According to the latest Federation of Small Businesses (FSB) ‘Voice of Small Business’ survey, more than four in 10 (41%) small firms were refused finance from high street banks in the second quarter of this year.
With one in five firms saying access to finance is the main barrier to achieving growth aspirations, the FSB warned that the credit squeeze will impair small businesses’ growth plans, reduce new job creation and further set back the UK’s struggle to emerge from recession.
FSB national chairman John Walker said that in order for businesses to thrive, credit needs to be made more accessible. “If small firms cannot access credit it constrains their investment plans,” he said. “There needs to be more competition in the finance and banking sector because only when there are more options to choose from will small firms get a fairer deal. Government is relying on small business growth to drag the UK out of recession. The will of small businesses to grow is there but the money to enable them to do so is not.”

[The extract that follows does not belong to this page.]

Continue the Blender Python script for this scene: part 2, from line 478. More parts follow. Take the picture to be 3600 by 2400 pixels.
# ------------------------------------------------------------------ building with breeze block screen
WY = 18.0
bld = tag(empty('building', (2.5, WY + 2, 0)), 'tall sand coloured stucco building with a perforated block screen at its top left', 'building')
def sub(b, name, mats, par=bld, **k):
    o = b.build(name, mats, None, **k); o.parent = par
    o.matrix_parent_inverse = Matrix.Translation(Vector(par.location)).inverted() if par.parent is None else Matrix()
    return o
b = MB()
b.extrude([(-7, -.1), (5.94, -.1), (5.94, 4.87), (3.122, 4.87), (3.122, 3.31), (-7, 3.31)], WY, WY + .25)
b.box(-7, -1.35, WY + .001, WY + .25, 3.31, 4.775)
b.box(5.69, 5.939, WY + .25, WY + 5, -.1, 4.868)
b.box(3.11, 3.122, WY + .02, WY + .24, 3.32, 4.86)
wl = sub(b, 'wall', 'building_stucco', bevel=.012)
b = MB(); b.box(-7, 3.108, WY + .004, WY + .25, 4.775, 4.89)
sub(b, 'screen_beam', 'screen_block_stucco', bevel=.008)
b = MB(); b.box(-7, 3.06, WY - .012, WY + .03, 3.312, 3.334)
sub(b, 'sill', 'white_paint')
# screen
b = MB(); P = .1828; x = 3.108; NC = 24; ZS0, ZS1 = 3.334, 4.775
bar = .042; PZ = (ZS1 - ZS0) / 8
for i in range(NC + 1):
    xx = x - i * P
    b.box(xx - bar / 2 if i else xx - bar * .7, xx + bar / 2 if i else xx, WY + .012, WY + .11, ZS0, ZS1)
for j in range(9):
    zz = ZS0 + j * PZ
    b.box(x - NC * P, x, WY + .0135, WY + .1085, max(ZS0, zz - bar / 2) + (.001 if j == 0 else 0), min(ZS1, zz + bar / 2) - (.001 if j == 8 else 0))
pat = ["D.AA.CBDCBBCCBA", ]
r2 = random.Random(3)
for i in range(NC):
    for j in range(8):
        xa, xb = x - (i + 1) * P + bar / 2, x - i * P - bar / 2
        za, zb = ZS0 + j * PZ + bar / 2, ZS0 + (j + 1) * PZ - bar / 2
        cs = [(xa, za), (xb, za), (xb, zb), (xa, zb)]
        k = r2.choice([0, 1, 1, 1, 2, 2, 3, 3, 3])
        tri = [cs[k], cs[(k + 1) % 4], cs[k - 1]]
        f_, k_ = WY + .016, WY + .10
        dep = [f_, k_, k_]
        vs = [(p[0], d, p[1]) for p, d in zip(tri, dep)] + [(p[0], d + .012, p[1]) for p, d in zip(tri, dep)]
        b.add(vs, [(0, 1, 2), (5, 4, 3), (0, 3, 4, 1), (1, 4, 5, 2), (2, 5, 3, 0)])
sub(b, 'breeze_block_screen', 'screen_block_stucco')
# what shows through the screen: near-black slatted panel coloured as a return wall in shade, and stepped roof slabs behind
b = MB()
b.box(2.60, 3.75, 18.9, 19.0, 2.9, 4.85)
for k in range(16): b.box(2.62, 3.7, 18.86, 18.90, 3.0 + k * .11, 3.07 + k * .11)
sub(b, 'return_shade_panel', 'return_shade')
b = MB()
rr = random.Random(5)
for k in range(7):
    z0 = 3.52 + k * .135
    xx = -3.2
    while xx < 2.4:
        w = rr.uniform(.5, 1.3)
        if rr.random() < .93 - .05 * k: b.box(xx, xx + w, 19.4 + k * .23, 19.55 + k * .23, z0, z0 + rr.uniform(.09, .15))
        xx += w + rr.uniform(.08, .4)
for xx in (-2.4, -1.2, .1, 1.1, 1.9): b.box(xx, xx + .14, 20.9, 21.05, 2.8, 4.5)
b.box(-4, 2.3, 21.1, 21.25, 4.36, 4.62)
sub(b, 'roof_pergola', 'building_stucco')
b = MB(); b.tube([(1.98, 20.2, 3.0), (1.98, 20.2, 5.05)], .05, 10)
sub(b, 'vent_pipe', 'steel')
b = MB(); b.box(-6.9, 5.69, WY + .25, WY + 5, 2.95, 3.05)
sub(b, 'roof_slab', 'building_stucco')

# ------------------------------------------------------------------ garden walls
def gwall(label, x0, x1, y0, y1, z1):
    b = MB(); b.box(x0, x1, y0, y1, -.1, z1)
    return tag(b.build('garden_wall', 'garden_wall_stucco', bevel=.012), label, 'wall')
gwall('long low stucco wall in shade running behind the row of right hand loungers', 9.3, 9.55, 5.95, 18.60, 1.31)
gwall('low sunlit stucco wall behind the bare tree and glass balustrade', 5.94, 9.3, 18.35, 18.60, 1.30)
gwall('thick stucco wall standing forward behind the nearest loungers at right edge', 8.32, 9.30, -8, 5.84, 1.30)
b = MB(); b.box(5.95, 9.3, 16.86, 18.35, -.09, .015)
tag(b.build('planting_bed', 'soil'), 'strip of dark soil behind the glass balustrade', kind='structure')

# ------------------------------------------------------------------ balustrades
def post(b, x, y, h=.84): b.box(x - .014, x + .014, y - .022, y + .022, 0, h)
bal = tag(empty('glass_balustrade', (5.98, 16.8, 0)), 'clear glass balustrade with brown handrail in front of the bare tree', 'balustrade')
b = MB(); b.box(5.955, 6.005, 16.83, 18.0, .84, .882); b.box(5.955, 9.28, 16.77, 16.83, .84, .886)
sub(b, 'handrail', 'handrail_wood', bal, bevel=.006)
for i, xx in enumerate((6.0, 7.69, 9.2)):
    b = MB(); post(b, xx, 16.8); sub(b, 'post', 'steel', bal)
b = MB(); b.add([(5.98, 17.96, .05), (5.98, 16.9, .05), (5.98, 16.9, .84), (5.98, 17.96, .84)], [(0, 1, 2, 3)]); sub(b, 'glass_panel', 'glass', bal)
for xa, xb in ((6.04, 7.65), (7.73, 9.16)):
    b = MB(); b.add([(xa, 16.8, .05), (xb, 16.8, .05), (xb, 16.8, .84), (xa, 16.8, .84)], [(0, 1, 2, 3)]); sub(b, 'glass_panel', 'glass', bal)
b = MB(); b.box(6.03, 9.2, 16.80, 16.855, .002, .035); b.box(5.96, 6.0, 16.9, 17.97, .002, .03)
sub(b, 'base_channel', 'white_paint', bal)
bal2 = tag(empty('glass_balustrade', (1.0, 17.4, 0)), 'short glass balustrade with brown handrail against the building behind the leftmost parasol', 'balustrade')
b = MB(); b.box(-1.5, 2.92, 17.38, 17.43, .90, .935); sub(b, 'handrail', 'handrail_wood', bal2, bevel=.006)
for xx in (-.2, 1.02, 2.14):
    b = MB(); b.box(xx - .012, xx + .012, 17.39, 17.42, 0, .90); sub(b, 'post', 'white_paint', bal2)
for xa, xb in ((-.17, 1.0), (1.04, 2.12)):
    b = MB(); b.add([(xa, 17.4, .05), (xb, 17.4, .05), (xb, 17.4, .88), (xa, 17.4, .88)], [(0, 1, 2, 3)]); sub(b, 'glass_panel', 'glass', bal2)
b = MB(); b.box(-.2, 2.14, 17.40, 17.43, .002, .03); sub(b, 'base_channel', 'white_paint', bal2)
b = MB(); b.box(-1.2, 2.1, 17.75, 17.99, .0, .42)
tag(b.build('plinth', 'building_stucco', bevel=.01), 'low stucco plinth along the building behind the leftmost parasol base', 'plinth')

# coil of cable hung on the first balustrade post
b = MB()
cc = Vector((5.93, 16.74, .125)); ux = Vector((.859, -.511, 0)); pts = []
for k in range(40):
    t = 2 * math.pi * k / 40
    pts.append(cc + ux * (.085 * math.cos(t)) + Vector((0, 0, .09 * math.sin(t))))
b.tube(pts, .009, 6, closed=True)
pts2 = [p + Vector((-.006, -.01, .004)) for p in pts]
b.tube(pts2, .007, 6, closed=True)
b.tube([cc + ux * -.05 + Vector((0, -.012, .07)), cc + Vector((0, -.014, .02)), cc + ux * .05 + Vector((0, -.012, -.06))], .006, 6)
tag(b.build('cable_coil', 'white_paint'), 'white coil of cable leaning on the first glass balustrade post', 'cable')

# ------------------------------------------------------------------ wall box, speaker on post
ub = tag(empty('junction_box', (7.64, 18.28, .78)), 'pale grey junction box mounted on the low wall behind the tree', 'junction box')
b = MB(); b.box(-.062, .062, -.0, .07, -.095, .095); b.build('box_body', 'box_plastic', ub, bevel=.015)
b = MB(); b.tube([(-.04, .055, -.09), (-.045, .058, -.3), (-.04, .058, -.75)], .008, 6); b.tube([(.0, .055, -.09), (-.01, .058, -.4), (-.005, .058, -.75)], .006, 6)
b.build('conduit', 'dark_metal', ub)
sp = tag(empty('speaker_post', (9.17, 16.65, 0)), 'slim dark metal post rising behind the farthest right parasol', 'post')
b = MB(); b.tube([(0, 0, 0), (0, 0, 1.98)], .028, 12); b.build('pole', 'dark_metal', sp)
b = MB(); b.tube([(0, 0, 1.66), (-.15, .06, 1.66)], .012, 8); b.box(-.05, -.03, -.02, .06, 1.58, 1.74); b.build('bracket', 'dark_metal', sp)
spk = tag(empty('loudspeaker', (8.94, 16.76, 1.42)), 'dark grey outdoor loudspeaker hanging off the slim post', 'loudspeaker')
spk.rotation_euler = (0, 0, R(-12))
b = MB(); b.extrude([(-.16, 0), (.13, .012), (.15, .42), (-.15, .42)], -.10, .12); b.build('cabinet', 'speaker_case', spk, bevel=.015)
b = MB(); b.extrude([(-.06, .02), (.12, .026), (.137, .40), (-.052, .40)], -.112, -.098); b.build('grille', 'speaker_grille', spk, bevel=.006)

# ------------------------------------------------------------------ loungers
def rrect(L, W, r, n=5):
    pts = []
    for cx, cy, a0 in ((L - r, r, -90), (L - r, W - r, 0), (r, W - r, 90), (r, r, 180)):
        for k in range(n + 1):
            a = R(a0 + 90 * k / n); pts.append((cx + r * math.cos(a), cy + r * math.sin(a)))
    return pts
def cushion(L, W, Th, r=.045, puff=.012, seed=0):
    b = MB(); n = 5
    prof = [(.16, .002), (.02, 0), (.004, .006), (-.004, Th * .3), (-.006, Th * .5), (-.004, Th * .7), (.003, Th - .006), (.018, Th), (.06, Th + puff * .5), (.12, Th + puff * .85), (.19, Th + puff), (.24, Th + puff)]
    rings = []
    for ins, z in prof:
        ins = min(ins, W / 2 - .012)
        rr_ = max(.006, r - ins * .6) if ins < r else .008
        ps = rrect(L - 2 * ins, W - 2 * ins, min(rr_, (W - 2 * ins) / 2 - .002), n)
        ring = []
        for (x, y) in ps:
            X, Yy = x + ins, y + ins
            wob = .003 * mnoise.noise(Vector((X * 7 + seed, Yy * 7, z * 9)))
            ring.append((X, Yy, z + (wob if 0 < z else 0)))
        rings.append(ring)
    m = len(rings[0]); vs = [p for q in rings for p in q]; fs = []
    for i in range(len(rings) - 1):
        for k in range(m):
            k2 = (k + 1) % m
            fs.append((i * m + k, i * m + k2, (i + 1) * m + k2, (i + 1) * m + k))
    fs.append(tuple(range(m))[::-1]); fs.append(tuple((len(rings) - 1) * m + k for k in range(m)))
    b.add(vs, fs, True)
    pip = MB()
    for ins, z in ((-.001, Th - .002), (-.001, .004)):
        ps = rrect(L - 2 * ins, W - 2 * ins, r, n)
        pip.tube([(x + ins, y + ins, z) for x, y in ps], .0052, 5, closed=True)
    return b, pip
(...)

It also urged the government to ensure that the new ‘Funding for Lending’ scheme announced last week gets cash to those firms that need it with a clear reporting process so that tangible evidence is given to show the money is being passed on to small firms and not just shoring up the banks.
Through the scheme, the government has proposed offering banks lower interest rates for finance so that they can pass this on to small businesses. It is expected to generate up to £80bn worth of finance over four years.